As battle approached, the two air flotillas that had formed parts of Nagumo’s force were assigned to Vice Admiral Kakuta Kakuji of the First Air Fleet instead. This left dispositions unchanged and the First Air Fleet headquarters located on Tinian.
No plan survives contact with the enemy, and so it proved with the scheme for the Marianas battle. Much of the land-based air strength of both the First Air Fleet and the local forces fell to the swarms of American carrier planes that raided Truk, Palau, and the Marianas as Admiral Nimitz’s invasion began. Half of Kakuta’s force evaporated. Allied intelligence put more nails into the coffin of Japan’s dreams.
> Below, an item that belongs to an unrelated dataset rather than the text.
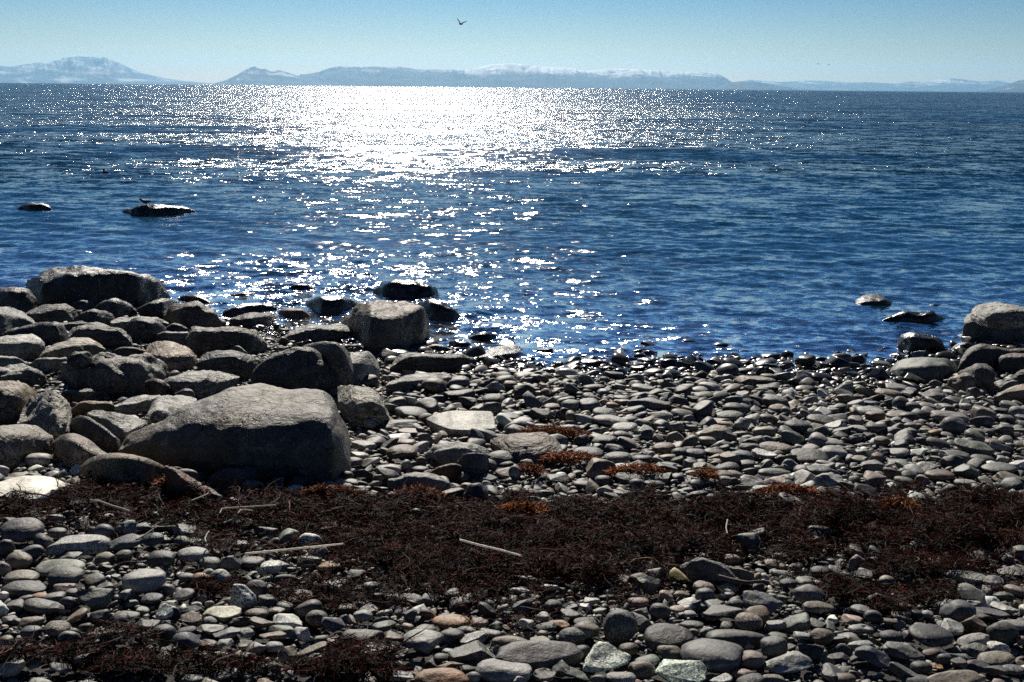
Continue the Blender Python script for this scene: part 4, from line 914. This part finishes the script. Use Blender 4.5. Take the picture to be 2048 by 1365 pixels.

It had been code breakers who furnished U.S. submariners with the Japanese convoy positions, enabling the slaughter of troopships bound for the Marianas. Intercepting an instruction from the Japanese Sixth Fleet to its own submarines, U.S. code breakers were able to break out the locations of an entire patrol line of Japanese subs, and an Allied hunter-killer group then rolled up the line, sinking half a dozen undersea craft. The Japanese would be desperately short when the Marianas battle began. They would also lack destroyers—and here the code breakers alerted the submariners to the Imperial Navy fleet concentration, and subs dispatched seven of these precious escorts. More decrypts told U.S. submarines the best places to find Ozawa’s fleet, and the boats then confirmed the Japanese sortie with sighting reports. The dearth of escorts mattered when Ozawa lost two fleet carriers, one of them his flagship, to subs.